OR ELSE WHAT? ART IN THE CITY

It has been a long time since I pondered my mission in life, I'll still never get past addressing homelessness, mental illness and the effects of poverty on children.

That said, I find that community is at the center of it all.  And, taking a step to the side here,  art is at the center of community.  Art programs for inner city children, art for the sake of art, art to remind us who we are.

I grew up on the South Side of Chicago and my parents still reside there.  The area is called "Terror Town" by the sensationalist local news.  People I grew up with are still there (Zealous, across the street, and Theresa Moore around the way), but most are long moved away.  My parents love Mrs. Glinzy on the corner. Neighbor's Chuck and Jen dug us out of a storm with his snow blower this winter.

The next neighborhood over, is the University of Chicago in Hyde Park, academics and affluence and also the stomping grounds of Saul Alinsky and the Obama's.  Hyde Park put social activism on the map. Was it the "Ivy League" making a laboratory of the South side?  In looking back, I have to say yes..sort of...  The economic and racial divide was inescapable.  The High School I attended encompassed both, a microcosm; the two groups sat on opposite sides of the lunch room and attended separate classes "honors" and "regulars".

I came close to exploring this territory way back at Sonoma State University, signed up for a masters program is Community Psychology, etc. etc.  When I came closer to the subject, in my earlier 20's, I couldn't get a grasp on it.  I struggled with the way language enforces culture; I thought about knowledge and how we acquire it, I thought about oppression and government and women's rights.

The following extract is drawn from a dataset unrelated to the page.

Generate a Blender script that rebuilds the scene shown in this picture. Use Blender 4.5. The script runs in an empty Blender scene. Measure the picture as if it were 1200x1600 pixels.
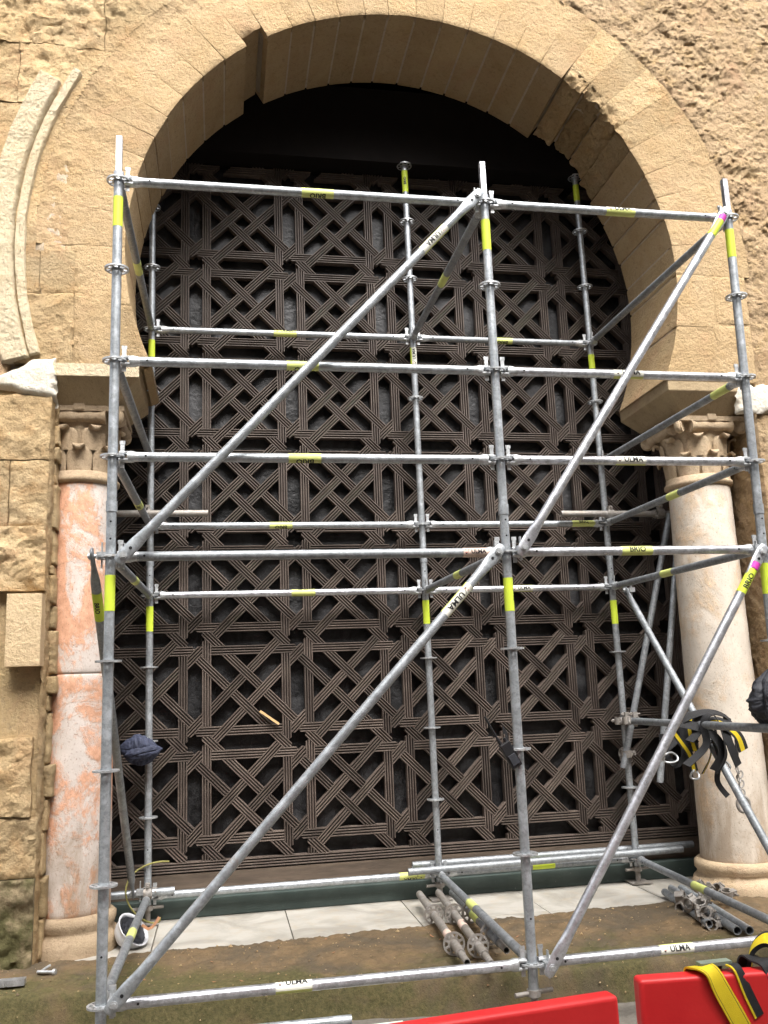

But I never connected the dots.  In the end, I spent four years reading Jung and Teilhard de Chardin and John Dewey.  I found happiness there, in an almost ethereal abstract place.  I'm sure I would have gotten on well with Plato back in the day; I really liked to think about thinking.  I still do.

Today, returning to the my old "hood", I felt a pull, down from the abstraction of epistemology, straight down to the physical and the practical.  "Will I be safe if I go for a walk?"  "How many abandoned houses are on this block"?  "Does that one young boy, riding along up and down the block on his bicycle, have any friends?"

There was a lot of heartache, growing up and attending Myra Bradwell Elementary.  3,000 children, 87% African American children and then me, part of the 13% "White"statistic. I studied side-by-side with kids who had no hope, no means, no pathway out.  And when I was 12, I found a pathway out, or it found me, bused to a prestigious "Magnet School"; we were a rainbow school, where whites, blacks, asians, jews, catholics etc. were all on equal ground.

After surviving two years at Kenwood High in Hyde Park (lunchtime race riots, death threats) but after the rites of passage, a practical peace was built.  Then I ran away again, to another Magnet school, Whitney Young.   There it was again, that perfect rainbow world.  Two years later, Michelle Obama (not famous at all then) attended Whitney Young.  As did the, sometimes infamous, Jesse Jackson's daughter. The talented Wachovsky brothers who later wrote and directed "The Matrix" were there sometimes as well.   And me. and my two sisters.

Last month I found myself driving the streets of the South Side again; a lot of flashbacks.  That is where I first heard about Theaster Gates, his neighborhood activism, and the birth of the "Arts Incubator" at the University of Chicago.   Looking around for his art center, I passed a Mosque with red scrolling letters.  The message?  JusticeorElse.com

I couldn't help wondering, or else what?